** start of Given material **

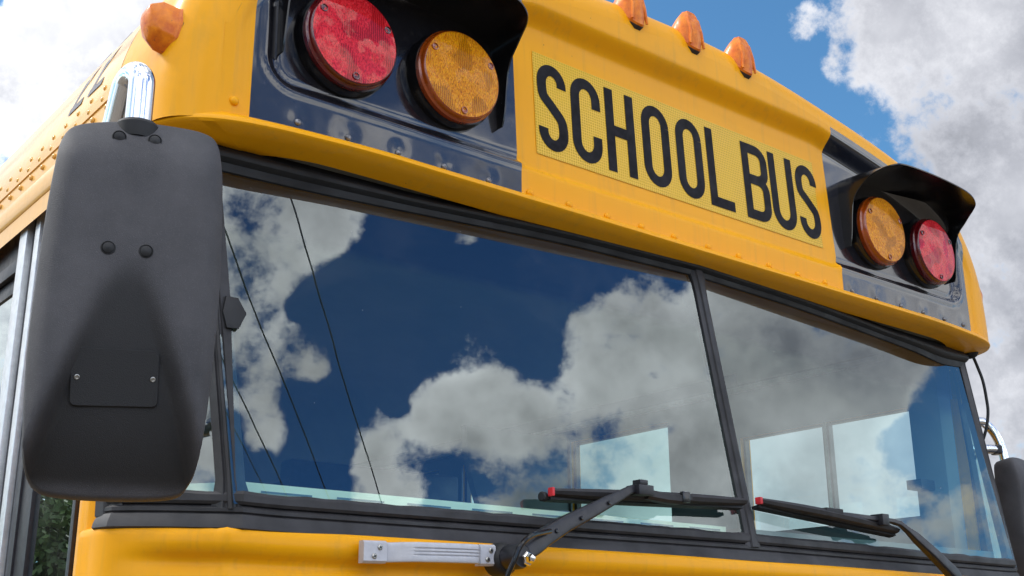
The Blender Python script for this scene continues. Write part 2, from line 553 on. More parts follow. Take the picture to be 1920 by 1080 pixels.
# roof outline, half, from the side up to the crown: (x, z)
HALF = [(1.215, 2.412), (1.214, 2.50), (1.206, 2.58), (1.184, 2.66), (1.143, 2.74), (1.085, 2.803), (1.0, 2.852), (.90, 2.888),
        (.78, 2.918), (.65, 2.942), (.507, 2.964), (.35, 2.985), (.18, 3.000), (0, 3.006)]
_h = catmull([(x, z, 0) for x, z in HALF], 6)
OUT = [(-p.x, p.y) for p in _h] + [(p.x, p.y) for p in reversed(_h[:-1])]      # left bottom > crown > right bottom
RC = .082


def inset(pts, d):
    out = []
    for i, (x, z) in enumerate(pts):
        a = pts[max(i - 1, 0)]; c = pts[min(i + 1, len(pts) - 1)]
        tx, tz = c[0] - a[0], c[1] - a[1]
        l = math.hypot(tx, tz); tx /= l; tz /= l
        out.append((x + tz * d, z - tx * d))
    return out


INN = inset(OUT, RC)
_ix = sorted([p for p in INN if p[1] > 2.58], key=lambda p: p[0])


def Iz(x):
    for a, c in zip(_ix, _ix[1:]):
        if a[0] <= x <= c[0] and c[0] > a[0]:
            return lerp(a[1], c[1], (x - a[0]) / (c[0] - a[0]))
    return _ix[0][1] if x < 0 else _ix[-1][1]


XI = max(p[0] for p in INN)        # about 1.132
FACE = -.031
RIVX = [-1.108, -.990, -.893, -.790, -.690, -.587, -.486, -.385, -.281, -.184, -.085, .022, .123, .228, .333, .437,
        .544, .645, .750, .851, .950, 1.042]
DENT = [(x, 2.462, .018 + .005 * ((i * 7) % 3), 1.0 if abs(x) > .5 else .12) for i, x in enumerate(RIVX)]


def face_y(x, z):
    ax = abs(x)
    zt = Iz(x)
    top = min(2.888, zt) if ax < .507 else zt - .004
    m_top = sstep(top - .012, top - .060, z)
    if ax < .507:
        m_bot = sstep(2.498, 2.517, z)
        m = m_top * m_bot
    else:
        # rounded rectangular recess with a pressed step
        cx, cz, rr_ = 1.045 - .05, 2.515 + .05, .05
        dx = ax - cx; dz = cz - z
        if dx > 0 and dz > 0:
            dd_ = math.hypot(dx, dz) - rr_
        else:
            dd_ = max(ax - 1.045, 2.515 - z)
        m_e = sstep(.007, -.007, dd_)
        # raised bead round the step
        bead = -.0035 * math.exp(-((dd_ - .012) / .006) ** 2) + .0045 * math.exp(-((dd_ + .010) / .006) ** 2) * (1 if m_top > .6 else 0)
        m = m_top * m_e
    rec = .018 + .014 * max(0, min(1, (z - 2.51) / .29))
    base = FACE
    if ax < .507:
        base = FACE + (.012 if z < 2.51 else 0) * 1.0 - .004 * max(0, (2.50 - z) / .07)
        y = FACE + rec * m_top * (m_bot) + (1 - m_bot) * m_top * .008
    else:
        fo = sstep(1.112, 1.085, ax)
        y = FACE + rec * m + ((1 - m_e) * .006 * m_top + bead * .45) * fo
    if z < 2.515:
        for (rx, rz, rd, am) in DENT:
            q = math.hypot(x - rx, z - rz)
            if q < rd * 2.2:
                y += am * .0007 * math.exp(-(q / (rd * .75)) ** 2)
    return y


def face_patch(xa, xb, step):
    g = MB()
    n = max(2, int((xb - xa) / step) + 1)
    m_ = 104

    def P_(i, j):
        x = lerp(xa, xb, i / (n - 1))
        z = lerp(2.413, Iz(x), j / (m_ - 1))
        return (x, face_y(x, z), z)
    g.grid(P_, n, m_)
    return g


def build_front_cap():
    cap = face_patch(-.507, .507, .012)
    for s_ in (-1, 1):
        a, c = sorted((s_ * 1.078, s_ * XI))
        c2 = face_patch(a, c, .009)
        cap.add(c2.V, c2.F)
    # rounded edge between the face and the roof and sides
    for i in range(len(INN)):
        pass
    rings = []
    NP = 9
    for (ox, oz), (ix, iz) in zip(OUT, INN):
        ring = []
        for k in range(NP + 1):
            ph = k / NP * math.pi / 2
            ring.append((lerp(ix, ox, math.sin(ph)), FACE + RC * (1 - math.cos(ph)), lerp(iz, oz, math.sin(ph))))
        ring.append((ox, .225, oz))
        rings.append(ring)
    cap.loft(rings, closed=False)
    o = cap.build('front_cap', 'yellow_paint', BUS, ang=50)
    for s_ in (-1, 1):
        a, c = sorted((s_ * .507, s_ * 1.078))
        face_patch(a, c, .006).build('lamp_panel', 'black_enamel', BUS, ang=50)
    return o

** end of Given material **

#### [Problem to work on]
Restate the data above exactly, stripping out each image.

#### [Result of this exercise]
The Blender Python script for this scene continues. Write part 2, from line 553 on. More parts follow. Take the picture to be 1920 by 1080 pixels.
# roof outline, half, from the side up to the crown: (x, z)
HALF = [(1.215, 2.412), (1.214, 2.50), (1.206, 2.58), (1.184, 2.66), (1.143, 2.74), (1.085, 2.803), (1.0, 2.852), (.90, 2.888),
        (.78, 2.918), (.65, 2.942), (.507, 2.964), (.35, 2.985), (.18, 3.000), (0, 3.006)]
_h = catmull([(x, z, 0) for x, z in HALF], 6)
OUT = [(-p.x, p.y) for p in _h] + [(p.x, p.y) for p in reversed(_h[:-1])]      # left bottom > crown > right bottom
RC = .082


def inset(pts, d):
    out = []
    for i, (x, z) in enumerate(pts):
        a = pts[max(i - 1, 0)]; c = pts[min(i + 1, len(pts) - 1)]
        tx, tz = c[0] - a[0], c[1] - a[1]
        l = math.hypot(tx, tz); tx /= l; tz /= l
        out.append((x + tz * d, z - tx * d))
    return out


INN = inset(OUT, RC)
_ix = sorted([p for p in INN if p[1] > 2.58], key=lambda p: p[0])


def Iz(x):
    for a, c in zip(_ix, _ix[1:]):
        if a[0] <= x <= c[0] and c[0] > a[0]:
            return lerp(a[1], c[1], (x - a[0]) / (c[0] - a[0]))
    return _ix[0][1] if x < 0 else _ix[-1][1]


XI = max(p[0] for p in INN)        # about 1.132
FACE = -.031
RIVX = [-1.108, -.990, -.893, -.790, -.690, -.587, -.486, -.385, -.281, -.184, -.085, .022, .123, .228, .333, .437,
        .544, .645, .750, .851, .950, 1.042]
DENT = [(x, 2.462, .018 + .005 * ((i * 7) % 3), 1.0 if abs(x) > .5 else .12) for i, x in enumerate(RIVX)]


def face_y(x, z):
    ax = abs(x)
    zt = Iz(x)
    top = min(2.888, zt) if ax < .507 else zt - .004
    m_top = sstep(top - .012, top - .060, z)
    if ax < .507:
        m_bot = sstep(2.498, 2.517, z)
        m = m_top * m_bot
    else:
        # rounded rectangular recess with a pressed step
        cx, cz, rr_ = 1.045 - .05, 2.515 + .05, .05
        dx = ax - cx; dz = cz - z
        if dx > 0 and dz > 0:
            dd_ = math.hypot(dx, dz) - rr_
        else:
            dd_ = max(ax - 1.045, 2.515 - z)
        m_e = sstep(.007, -.007, dd_)
        # raised bead round the step
        bead = -.0035 * math.exp(-((dd_ - .012) / .006) ** 2) + .0045 * math.exp(-((dd_ + .010) / .006) ** 2) * (1 if m_top > .6 else 0)
        m = m_top * m_e
    rec = .018 + .014 * max(0, min(1, (z - 2.51) / .29))
    base = FACE
    if ax < .507:
        base = FACE + (.012 if z < 2.51 else 0) * 1.0 - .004 * max(0, (2.50 - z) / .07)
        y = FACE + rec * m_top * (m_bot) + (1 - m_bot) * m_top * .008
    else:
        fo = sstep(1.112, 1.085, ax)
        y = FACE + rec * m + ((1 - m_e) * .006 * m_top + bead * .45) * fo
    if z < 2.515:
        for (rx, rz, rd, am) in DENT:
            q = math.hypot(x - rx, z - rz)
            if q < rd * 2.2:
                y += am * .0007 * math.exp(-(q / (rd * .75)) ** 2)
    return y


def face_patch(xa, xb, step):
    g = MB()
    n = max(2, int((xb - xa) / step) + 1)
    m_ = 104

    def P_(i, j):
        x = lerp(xa, xb, i / (n - 1))
        z = lerp(2.413, Iz(x), j / (m_ - 1))
        return (x, face_y(x, z), z)
    g.grid(P_, n, m_)
    return g


def build_front_cap():
    cap = face_patch(-.507, .507, .012)
    for s_ in (-1, 1):
        a, c = sorted((s_ * 1.078, s_ * XI))
        c2 = face_patch(a, c, .009)
        cap.add(c2.V, c2.F)
    # rounded edge between the face and the roof and sides
    for i in range(len(INN)):
        pass
    rings = []
    NP = 9
    for (ox, oz), (ix, iz) in zip(OUT, INN):
        ring = []
        for k in range(NP + 1):
            ph = k / NP * math.pi / 2
            ring.append((lerp(ix, ox, math.sin(ph)), FACE + RC * (1 - math.cos(ph)), lerp(iz, oz, math.sin(ph))))
        ring.append((ox, .225, oz))
        rings.append(ring)
    cap.loft(rings, closed=False)
    o = cap.build('front_cap', 'yellow_paint', BUS, ang=50)
    for s_ in (-1, 1):
        a, c = sorted((s_ * .507, s_ * 1.078))
        face_patch(a, c, .006).build('lamp_panel', 'black_enamel', BUS, ang=50)
    return o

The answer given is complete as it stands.